Tesla is synonymous with EVs and no other recent car market entrant has had the impact that they have achieved but spurred on by Tesla’s success many new vehicle makers are joining the race.


Among a crowded field of would-be challengers seeking to take Tesla’s crown, three appear to have good potential - LA based Fisker will bring its Ocean crossover SUV to market in 2022 at a price point $10,000 below Tesla’s model Y. In the summer of 2020, they secured $2.9 billion in private equity and they intend to go public.


Fisker appear ready for the fight. So too does Rivian, with investment from Ford and Amazon and an additional $2.5 billion in recent funding they are set to introduce to the US market during 2021 both their R1T off road capable truck and their R1S SUV.


Perhaps the most intriguing challenger is Lucid Motors who have been around since 2007 and have as their CEO a former Tesla chief engineer – well funded, they will deliver the first Lucid Air luxury vehicle in Spring 2021, and with a range of more than 400 miles and zero to 60 miles an hour in 2.5 seconds it is certain to attract consideration from potential Tesla buyers.


Winning in the mainstream


Fisker, Rivian and Lucid will compete largely in the luxury vehicle market where Tesla made its name, but serious volume and profits lie in the mass market.


When TESLA entered the market the long-established auto brands were arguably slow to react; ICE demand remained strong, none of them were agile enough to swiftly pivot and while government emissions legislation forced them into longer-term consideration of EVs, they did not appear to identify the same potential in the market that Elon Musk spotted.


All that has now changed – long established Auto manufacturers have now pledged to spend more than a quarter of a billion dollars on the near-term development of EVs, prompted in part by increasingly restrictive emissions and fuel-efficiency regulations around the globe, but also by recognition of the role the auto industry must play in stabilizing Green House gas emissions at 1.5 degrees above pre-industrial revolution levels by 2050.


As GM’s chairman and CEO, Mary Barra recently said, “Climate change is real, and we want to be part of the future by putting everyone in an electric vehicle”.


As a result, GM will have 30 EVs available globally by 2025 and every other automaker’s new product development plans are now geared towards electric vehicle fleets: Ford intend to have 40 EV models in their 2022 model lineup, Toyota expects that half their sales will come from EVs by 2025, Volkswagen expects 40% of their global fleet to be electric by 2030 and every other OEM has similarly aggressive goals.
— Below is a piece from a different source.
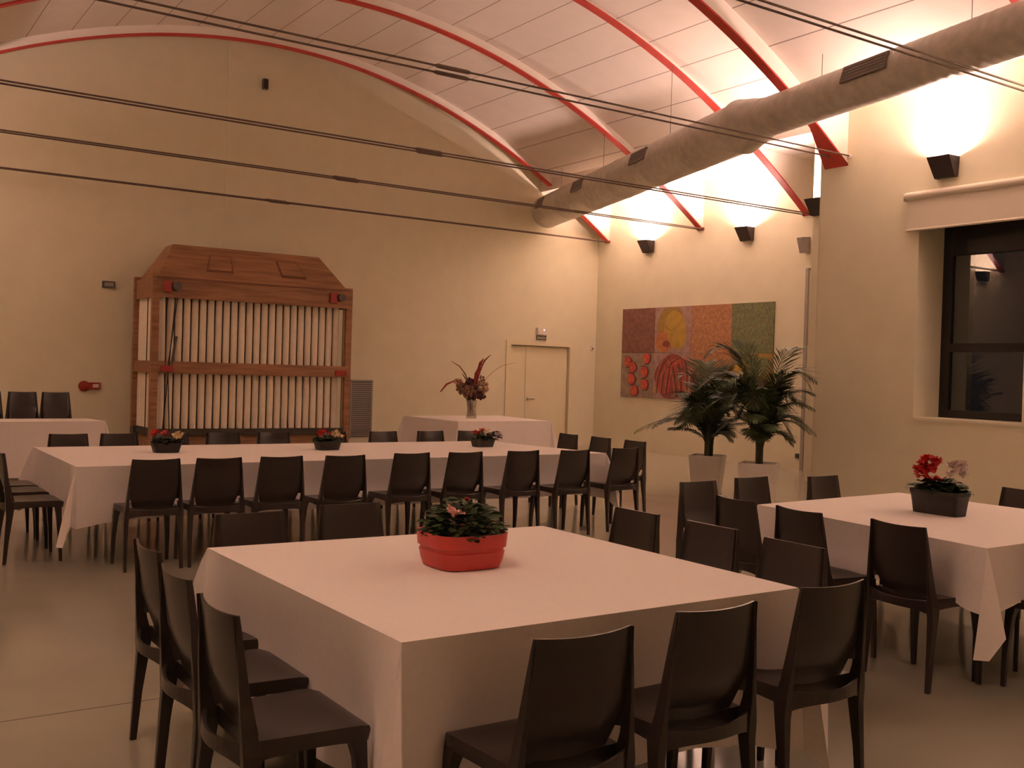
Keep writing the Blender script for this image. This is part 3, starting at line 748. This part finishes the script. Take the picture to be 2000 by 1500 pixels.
# ------------------------------------------------------------------ vase with dried bouquet
t = thing('glass_vase', 'clear glass vase of dried flowers on the back table', 'vase', (9.145, 14.80, .7525))
MB().lathe([(.085, 0), (.088, .02), (.072, .10), (.070, .18), (.090, .29), (.096, .31), (.090, .31), (.066, .18), (.068, .10), (.080, .03), (.02, .02)], n=24).build('glass_body', VASE, t, smooth=True)
rnd = random.Random(12); g = MB()
for k in range(22): g.ball((rnd.uniform(-.045, .045), rnd.uniform(-.045, .045), .04 + rnd.uniform(0, .20)), .018, 6, 4, jit=.1)
g.build('pebbles', DRYT, t, smooth=True)
rv = Vector((math.cos(YAW), -math.sin(YAW), 0)); fv = Vector((math.sin(YAW), math.cos(YAW), 0))
def B2(u, v, w_=0): p = rv * u + fv * w_; return (p.x, p.y, v)
g = MB()
for k in range(16):
    a = rnd.uniform(-1, 1); b = rnd.uniform(-1, 1); g.tube([B2(a * .03, .05, b * .03), B2(a * .03, .25, b * .02), B2(a * .2, .45, b * .15)], .004, 5)
g.build('stems', STEM, t)
def puff(name, m, c, r, n, seed, label=None, sq=1):
    rn = random.Random(seed); g = MB(); random.seed(seed)
    for k in range(n):
        a, e = rn.uniform(0, 2 * PI), rn.uniform(-1, 1); q = math.sqrt(1 - e * e); R_ = r * rn.uniform(.5, 1)
        cc = Vector(B2(c[0], c[1], c[2])) + Vector((q * math.cos(a), q * math.sin(a), e * sq)) * R_
        g.ball(cc, r * .30, 6, 5, jit=.25)
    o = g.build(name, m, t, smooth=True, sharp=80)
    if label: o['label'] = label
puff('dried_bloom', DRYP, (.02, .44, 0), .13, 50, 1, 'large dark purple dried bloom'); puff('dried_bloom', DRYP, (-.03, .60, 0), .075, 24, 2, 'dark purple top bloom')
puff('dried_bloom', DRYB, (-.17, .50, .02), .10, 34, 3, 'brown dried bloom on the left'); puff('dried_bloom', DRYB, (-.06, .45, -.10), .10, 34, 4, 'brown dried bloom in front')
puff('dried_bloom', DRYT, (.16, .53, -.02), .11, 40, 5, 'tan dried bloom on the right'); puff('dried_bloom', DRYB, (.17, .67, .02), .055, 16, 6, 'small grey brown bloom high right')
puff('dried_bloom', DRYP, (.15, .40, 0), .09, 26, 7, 'purple bloom low right'); puff('dried_bloom', DRYT, (-.24, .60, .02), .075, 18, 8, 'pale feathery bloom far left')
def pod(name, m, pts, rs, label=None):
    o = MB().tube([B2(*p) for p in pts], rs, 8).build(name, m, t, smooth=True)
    if label: o['label'] = label
pod('red_blade', PODR, [(.03, .55, 0), (.07, .75, 0), (.13, .93, 0), (.18, 1.01, 0)], [.02, .035, .028, .006], 'tall red blade')
pod('red_blade', PODR, [(.06, .55, .02), (.12, .80, .02), (.20, .98, .02), (.30, 1.08, .02)], [.012, .022, .014, .004], 'tallest red blade')
pod('long_pod', PODR, [(-.12, .58, 0), (-.30, .62, 0), (-.43, .56, 0), (-.53, .43, 0)], [.008, .012, .018, .010], 'drooping brown pod on the left')
pod('long_pod', DRYB, [(-.05, .58, 0), (-.12, .74, 0), (-.22, .87, 0), (-.36, .95, 0)], [.006, .012, .010, .004], 'curved brown pod')
pod('long_pod', DRYB, [(-.06, .55, .03), (-.11, .66, .03), (-.17, .74, .03)], [.008, .012, .006], 'short brown pod')
pod('long_pod', DRYT, [(.18, .62, 0), (.35, .80, 0), (.50, .90, 0), (.72, .96, 0)], [.004, .004, .004, .002], 'thin pale twig on the right')

# ------------------------------------------------------------------ palms
def palm(x, y, rz, pw, ph, label, nf, height, spread, seed, extra=()):
    rn = random.Random(seed)
    t = thing('potted_palm', label, 'plant', (x, y, 0), 0)
    c, s = math.cos(rz), math.sin(rz)
    def sq(h, z, n=4):
        return [(c * px - s * py, s * px + c * py, z) for px, py in ((-h, -h), (h, -h), (h, h), (-h, h))]
    pot = MB().loft([sq(pw * .39, 0), sq(pw / 2, ph), sq(pw / 2 - .025, ph), sq(pw / 2 - .03, ph - .05)]).build('pot', POTW, t, bev=.006)
    pot['label'] = 'white square tapered pot'
    MB().loft([sq(pw / 2 - .03, ph - .05), sq(.05, ph - .03)]).build('soil', SOIL, t)
    for k in range(5):
        a = rn.uniform(0, 6.28); r = rn.uniform(.01, .06); lean = rn.uniform(.02, .09)
        MB().tube([(r * math.cos(a), r * math.sin(a), ph - .06), (r * math.cos(a) * 1.3, r * math.sin(a) * 1.3, ph + .2), ((r + lean) * math.cos(a), (r + lean) * math.sin(a), ph + .5)], [.026, .02, .012], 8).build('trunk', STEM, t, smooth=True)
    fr_ = []
    for k in range(nf):
        a = k * 2.399 + rn.uniform(-.3, .3); u = rn.random()
        fr_.append((a, ph + (height - ph) * rn.uniform(.28, 1.0), spread * rn.uniform(.35, 1.0), rn.uniform(.05, .75)))
    fr_ += list(extra)
    for (a, hh, sp_, dz) in fr_:
        g = MB(); d_ = Vector((math.cos(a), math.sin(a), 0)); p0 = Vector((.03 * math.cos(a), .03 * math.sin(a), ph + .12))
        pts = []; n = 16
        H = hh - ph
        for i in range(n + 1):
            u = i / n
            # rises, arches over, droops
            r = sp_ * (u ** 1.6); z = H * (1.75 * u - (.75 + dz) * u * u) / (1 - dz * .0)
            pts.append(p0 + d_ * r + Vector((0, 0, z * .88)))
        g.tube(pts, [.008 * (1 - .8 * i / n) for i in range(n + 1)], 5)
        LL = .34 * (hh / height) + .06
        m_ = 30
        for i in range(m_):
            u = .22 + .78 * i / (m_ - 1); f_ = u * n; i0 = min(int(f_), n - 1); q = pts[i0].lerp(pts[i0 + 1], f_ - i0)
            tg = (pts[i0 + 1] - pts[i0]).normalized(); sd = tg.cross(Vector((0, 0, 1))).normalized()
            L = LL * math.sin(PI * (.18 + .80 * (u - .22) / .80)) * rn.uniform(.85, 1.1)
            for s_ in (-1, 1):
                di = (tg * .75 + sd * s_ * .8 + Vector((0, 0, rn.uniform(-.05, .15)))).normalized()
                wv = tg.cross(di).normalized().cross(di).normalized()
                w_ = .0095
                e1 = q + di * L * .55 + Vector((0, 0, -.02)); e2 = q + di * L + Vector((0, 0, -.035 - .10 * L))
                g.grid([[q - wv * w_ * .5, q + wv * w_ * .5], [e1 - wv * w_, e1 + wv * w_], [e2 - wv * w_ * .15, e2 + wv * w_ * .15]])
        g.build('frond', PALM, t, smooth=False)
    return t
palm(9.90, 9.98, math.radians(-55), .44, .52, 'smaller left potted palm in a white square pot', 30, 1.84, .66, 5,
     [(2.6, 1.32, .95, .75), (2.3, 1.2, .6, .5), (2.5, 1.45, .7, .7), (1.0, 1.95, .30, .1), (-.6, 2.1, .35, .2), (2.6, 2.0, .40, .3)])
palm(9.68, 8.86, math.radians(-55), .46, .52, 'taller right potted palm in front of the painting', 36, 2.15, .72, 9,
     [(2.5, 2.62, .66, .35), (2.35, 2.3, .75, .5), (-.9, 2.42, .55, .5), (-.5, 2.25, .66, .4), (-.6, 1.6, .62, .4), (-.3, 1.9, .55, .5), (-.8, 1.35, .55, .6), (-.55, 1.5, .66, .7), (-.7, 1.75, .6, .3), (2.2, 1.9, .7, .6), (1.8, 2.25, .3, .1)])

# ------------------------------------------------------------------ the wooden machine
t = thing('cloth_sleeve_filter', 'tall orange wood mill filter with rows of white cloth sleeves', 'machine', (5.95, 16.90, 0))
ox, oy = 5.95, 16.90
X0, X1, Y0, Y1 = 4.25 - ox, 7.60 - ox, 16.30 - oy, 17.50 - oy
for (x, y, h) in ((X0, Y0, 2.92), (X1 - .10, Y0, 2.90), (X0, Y1 - .1, 2.92), (X1 - .10, Y1 - .1, 2.90)):
    MB().box(x, x + .11, y, y + .10, 0, h).build('corner_post', WOOD, t, bev=.006)
def roof_(z0, z1):
    ix, iy = .44, .30
    g = MB().loft([[(X0 + .08, Y0 + .06, z0), (X1 - .06, Y0 + .06, z0), (X1 - .06, Y1 - .04, z0), (X0 + .08, Y1 - .04, z0)],
                   [(X0 + ix, Y0 + iy + .2, z1), (X1 - ix + .02, Y0 + iy + .2, z1), (X1 - ix + .02, Y1 - .25, z1), (X0 + ix, Y1 - .25, z1)]])
    return g.build('hipped_top', WOOD, t)
rf = roof_(2.86, 3.44)
for u in (.24, .66):
    # hatch lying on the front slope
    def RP(a, b, o_=0):
        z = 2.86 + .58 * b; y = Y0 + .06 + .44 * b; xl = X0 + .08 + .36 * b; xr_ = X1 - .06 - .36 * b
        return (xl + (xr_ - xl) * a, y - o_ * .8, z + o_ * .6)
    g = MB(); r = [(u, .30), (u + .13, .30), (u + .125, .72), (u + .005, .72)]
    g.loft([[RP(a, b, .0) for a, b in r], [RP(a, b, .02) for a, b in r]])
    hh_ = g.build('hatch', WOOD, rf, bev=.003); hh_['label'] = 'hatch board on the sloping front'
    g = MB(); r = [(u - .008, .26), (u + .138, .26), (u + .132, .76), (u - .003, .76)]
    g.loft([[RP(a, b, .0) for a, b in r], [RP(a, b, .008) for a, b in r]]); g.build('hatch_surround', WOODD, rf)
MB().box(X0 + .06, X1 - .02, Y0 - .01, Y0 + .03, 2.55, 2.86).build('front_fascia', WOOD, t, bev=.005)
MB().box(X0 + .02, X0 + .06, Y0 + .10, Y1 - .1, 2.55, 2.86).build('side_fascia', WOOD, t, bev=.005)
MB().box(X1 - .05, X1 - .02, Y0 + .10, Y1 - .1, 2.55, 2.86).build('side_fascia', WOOD, t, bev=.005)
MB().box(X0 + .06, X1 - .04, Y0 - .03, Y1 - .02, 2.845, 2.868).build('top_deck', WOODD, t)
MB().box(X0 + .11, X1 - .05, Y0 - .005, Y0 + .05, 1.37, 1.56).build('middle_rail', WOOD, t, bev=.005)
MB().box(X0 + .01, X0 + .06, Y0 + .10, Y1 - .1, 1.37, 1.56).build('middle_rail', WOOD, t, bev=.005)
MB().box(X0 + .10, X1 - .10, Y0 + .02, Y0 + .10, .40, .50).build('bottom_rail', WOODG, t, bev=.004)
MB().box(X0 + .02, X0 + .10, Y0 + .10, Y1 - .1, .40, .50).build('bottom_rail', WOODG, t, bev=.004)
MB().box(X0 + .08, X1 - .08, Y0 + .10, Y1 - .05, .10, .40).build('dust_trough', WOOD, t, bev=.005)
MB().box(X0 + .14, X1 - .12, Y0 + .26, Y0 + .29, .42, 2.84).build('back_boards', WOODD, t)
def sleeve(x, y):
    MB().lathe([(.052, .50), (.054, .9), (.052, 1.45), (.054, 2.0), (.051, 2.62)], (x, y, 0), 14).build('cloth_sleeve', SLEEVE, t, smooth=True, sharp=70)
ns = 24
for k in range(ns): sleeve(X0 + .20 + (X1 - X0 - .42) * k / (ns - 1), Y0 + .17)
for k in range(7): sleeve(X0 + .13, Y0 + .32 + k * .13)
for x, y in ((X0 + .30, Y0 - .01), (X1 - .28, Y0 - .01)):
    MB().box(x - .14, x - .02, y - .05, y, 2.63, 2.80).build('bearing_block', REDP, t, bev=.008)
    MB().tube([(x + .05, y, 2.73), (x + .05, y - .09, 2.73)], .065, 16).build('chain_wheel', PLASTG, t, smooth=True)
for x in (X0 + .30, X1 - .12):
    MB().box(x - .16, x + .04, Y0 - .03, Y0 - .005, 1.40, 1.49).build('bearing_block', REDP, t, bev=.008)
for pts in (((X0 + .36, Y0 + .0, 2.7), (X0 + .20, Y0 + .0, .5)), ((X0 + .40, Y0, 2.7), (X0 + .26, Y0, 1.5)), ((X0 + .26, Y0 + .0, 1.4), (X0 + .30, Y0, .5)), ((X0 + .06, Y0 + .5, 2.6), (X0 + .06, Y0 + .5, .5)), ((X1 - .15, Y0 + .02, 2.6), (X1 - .15, Y0 + .02, .5)), ((X0 + .2, Y0, 2.6), (X0 + .22, Y0, 1.5))):
    MB().tube([pts[0], pts[1]], .008, 6).build('drive_chain', BLACKF, t)
MB().tube([(X0 + .30, Y0 - .03, 1.50), (X0 + .37, Y0 - .03, 1.95)], .02, 8).build('tension_lever', PLASTG, t, smooth=True)
MB().box(X0 - .02, X0 + .12, Y1 - .3, Y1 - .1, .38, .48).build('foot_block', WOODG, t)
The mass market is where the race for EV dominance will be fought and won and it is the market these traditional auto brands understand best.


GM, Ford, Toyota, Honda and almost every other traditional vehicle maker know how to build reliable, well-constructed, safe products at affordable prices, i.e., precisely what buyers seek in the mass market when they invest hard earned cash in a new car.


Tesla may always have a vehicle styling edge but unless they become equally adept at the fundamentals of high-quality vehicle production, they will struggle to grow mass market share in competition with EVs from trusted and respected brands. And for now, Tesla are not in the same league.



Tesla’s quality issues have been well publicized, and they are serious – in JD Power’s 2020 Initial Quality Survey, Tesla ranked worst of 32 brands for things gone wrong in the first 90 days of ownership.


Build quality issues predominated, a finding amplified when Motortrend identified an alarming range of failures in Tesla’s Model Y midsize SUV, including gaps between vehicle panels where there should be none, misaligned trims and also paint defects, all issues that the mainstream auto industry eradicated more than twenty years ago.


A Tortoise may yet win the race


If Tesla are to maintain their commanding lead in the race for US EV dominance they will need to expand their core competences, otherwise while GM and the other traditional auto brands were slow out of the blocks, it would be no surprise to see one of them cross the line first.